I can honestly say that for the first time in a very long time, that my heart and mind is the clearest it’s ever been, thanks to God. I am not perfect, and I won’t be until I get to heaven above. Satan does and will attack me, even here in prison, but I know that in Christ I am free. He paid the ultimate penalty for my sins way before I ever knew, but I can proudly say that I am His child and He watches over me. There are days when I have a rough time, but that’s when I turn to God and trust in Him more than I have before. As I read my Bible everyday and spend time with God in prayer, my spiritual strength grows more and more. By the time God lets me go home from prison I will be more than ready to be in God’s army. I will also be well equipped to live the life that I was supposed to have had before.
I want to encourage you, my fellow brothers and sisters in Christ, to stay strong and keep in the Word because in the worst of times that is where you will get the encouragement and strength to turn to God. He is always there but it is up to YOU to ask Him for help, then to accept His help.

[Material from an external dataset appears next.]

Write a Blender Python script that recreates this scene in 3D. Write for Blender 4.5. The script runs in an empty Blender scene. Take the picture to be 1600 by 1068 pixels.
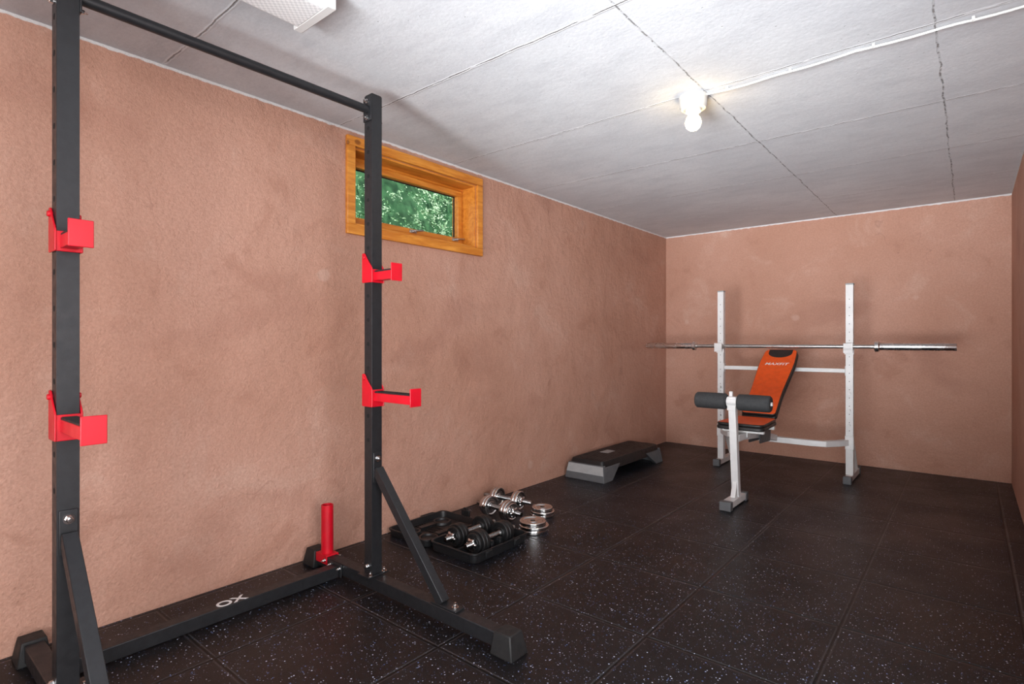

I also want to warn anyone reading this that if you are a Christian and you are struggling with sexual lust of any kind, and you refuse to say no to it, or refuse to seek Godly help to stop your addiction, you are playing with fire. Lust of any kind is the bait of Satan. Lust for fame – lust for power – lust for money – lust for drugs and alcohol - lust for unhealthy food – lust for sexual gratification that is usually fueled by pornography … Satan wants to entice you into constantly gratifying your lust. Why? Because he knows that sooner or later, God allows judgment to come upon those who practice on-going sin. Judgment always involves pain in one degree or another, and Satan is into inflicting as much pain as he can upon Christians.